---------- Supplied information ----------
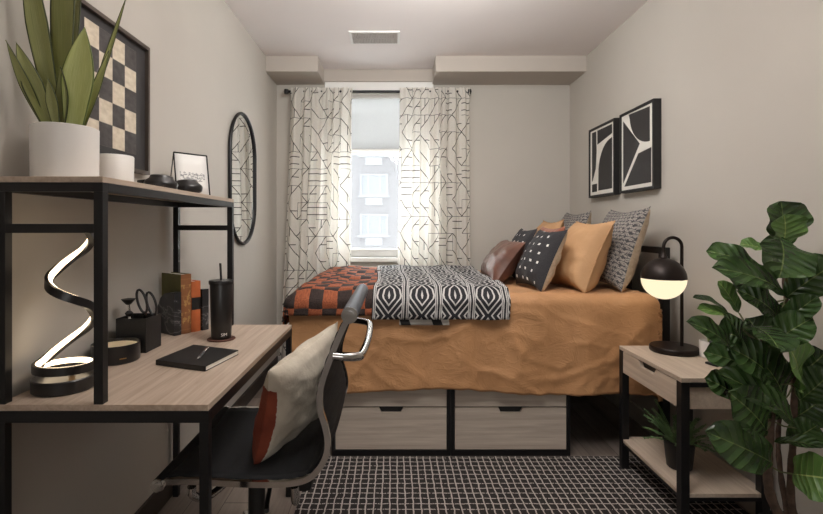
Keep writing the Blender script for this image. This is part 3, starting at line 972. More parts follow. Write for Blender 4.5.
MB().lathe([(0, 0), (.008, .002), (.02, .016), (.024, .022), (0, .026)], (-.9585, 1.735, DZ+.163)).build('head', 'black_matte', pb)
pb2 = thing('makeup_brush', 'short brush with pale handle lying low in the pen holder', 'brush', (-.93, 1.72, DZ+.02))
MB().cyl((-.93, 1.72, DZ+.02), (-.945, 1.715, DZ+.128), .004).build('handle', 'white_ceramic', pb2)
MB().lathe([(0, 0), (.008, 0), (.014, .012), (.006, .02), (0, .02)], (-.945, 1.715, DZ+.126)).build('head', 'black_matte', pb2)

# books and bookends (row turned toward the camera)
bo = Vector((-.878, 1.985, DZ)); brot = math.atan2(.82, .575)
def bookframe(off):                 # local x: along the row, local y: toward the wall, z up
    d = Vector((math.cos(brot), math.sin(brot), 0))
    return bo+d*off
def book(label, off, th, ln, h, cover, spine, lab=None):
    p = bookframe(off)
    t = thing('book', label, 'book', p, (0, 0, brot), 'books between the marble bookends')
    c = MB(); c.b2(0, .004, .003, ln, 0.001, h); c.b2(th-.004, th, .003, ln, 0.001, h)
    c.build('cover', cover, t, world=False)
    s_ = MB()
    n = 10
    s_.grid(lambda u, v: Vector((th*u, .003-.006*math.sin(PI*u), .001+(h-.001)*v)), n, 1)
    s_.grid(lambda u, v: Vector((th*u, .006-.006*math.sin(PI*u), .001+(h-.001)*v)), n, 1)
    s_.build('spine', spine, t, world=False)
    MB().b2(.004, th-.004, .006, ln-.004, .004, h-.004).build('pages', 'paper', t, world=False)
    if lab:
        MB().grid  # keep builder style
        q = MB(); q.grid(lambda u, v: Vector((th*(.0+1.0*u), .002-.0065*math.sin(PI*u), h*(lab[0]+(lab[1]-lab[0])*v))), 10, 1)
        q.build('title_label', 'black_matte', t, world=False)
book('tall green book with gilt brown spine between the bookends', 0, .046, .15, .248, 'green_cover', 'gilt_spine')
book('shorter orange book with black title label between the bookends', .048, .042, .145, .215, 'orange_cover', 'orange_cover', (.44, .68))
def bookend(label, p, flip):
    t = thing('bookend', label, 'bookend', p, (0, 0, brot), 'marble bookends')
    poly = [(0, 0), (.155, 0), (.155, .02)]+[(.155*(1-(1-math.cos(a))), .175*math.sin(a)) for a in [PI/2*i/10*.0+PI/2*(i/10) for i in range(1, 10)]]+[(0, .175)]
    # quarter-round slab: tall beside the spine, sloping down toward the wall
    poly = [(-.005, 0.001), (.142, .001), (.136, .06), (.122, .11), (.100, .148), (.07, .168), (.03, .176), (-.005, .177)]
    M = Matrix(((0, 0, 1, -.032 if not flip else 0), (1, 0, 0, 0), (0, 1, 0, 0), (0, 0, 0, 1)))
    MB().prism(poly, .030, M).build('slab', 'dark_marble', t, world=False)
bookend('dark marble bookend in front of the tall green book', bookframe(-.001), False)
bookend('dark marble bookend behind the orange book, beside the tumbler', bookframe(.094), True)

# tumbler on coaster
tp = Vector((-.682, 1.90, DZ))
co = MB().lathe([(0, .001), (.052, .001), (.054, .003), (.052, .006), (0, .006)], tp).build('coaster', 'cork_brown')
tag(co, 'round dark coaster under the black tumbler on the desk', 'coaster')
tu = thing('tumbler', 'tall black insulated tumbler with straw on the desk', 'tumbler', tp+Vector((0, 0, .0065)))
z = DZ+.0065
MB().lathe([(0, 0), (.036, 0), (.038, .004), (.044, .212), (.043, .215), (0, .215)], (tp.x, tp.y, z)).build('cup', 'black_satin', tu)
MB().lathe([(0, .213), (.0465, .213), (.0475, .217), (.0475, .225), (.045, .229), (0, .229)], (tp.x, tp.y, z)).build('lid', 'black_satin', tu)
MB().tube([(tp.x, tp.y, z+.22), (tp.x-.004, tp.y, z+.295)], .0045, 10).build('straw', 'black_matte', tu)
def text(body, size, loc, rot, parent, mname, name):
    d = bpy.data.curves.new(name, 'FONT'); d.body = body; d.size = size; d.align_x = 'CENTER'; d.extrude = .0004
    d.materials.append(MATS[mname])
    o = bpy.data.objects.new(name, d); col.objects.link(o)
    dg = bpy.context.evaluated_depsgraph_get(); me = bpy.data.meshes.new_from_object(o.evaluated_get(dg))
    bpy.data.objects.remove(o); o = bpy.data.objects.new(name, me); col.objects.link(o); o.parent = parent
    M = WM[parent.name].inverted() @ Matrix.LocRotScale(Vector(loc), Euler(rot), None)
    o.location = M.to_translation(); o.rotation_euler = M.to_euler()
    return o
text('SIM', .016, (tp.x+.0225, tp.y-.0325, z+.014), (PI/2, 0, .6), tu, 'white_text', 'logo')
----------
Exercise requirements:
Give back exactly the lines from the first line of the data through the line with "DZ+.126)).build('head', 'black_matte', pb2)", pictures excluded.

Solution for this exercise:
Keep writing the Blender script for this image. This is part 3, starting at line 972. More parts follow. Write for Blender 4.5.
MB().lathe([(0, 0), (.008, .002), (.02, .016), (.024, .022), (0, .026)], (-.9585, 1.735, DZ+.163)).build('head', 'black_matte', pb)
pb2 = thing('makeup_brush', 'short brush with pale handle lying low in the pen holder', 'brush', (-.93, 1.72, DZ+.02))
MB().cyl((-.93, 1.72, DZ+.02), (-.945, 1.715, DZ+.128), .004).build('handle', 'white_ceramic', pb2)
MB().lathe([(0, 0), (.008, 0), (.014, .012), (.006, .02), (0, .02)], (-.945, 1.715, DZ+.126)).build('head', 'black_matte', pb2)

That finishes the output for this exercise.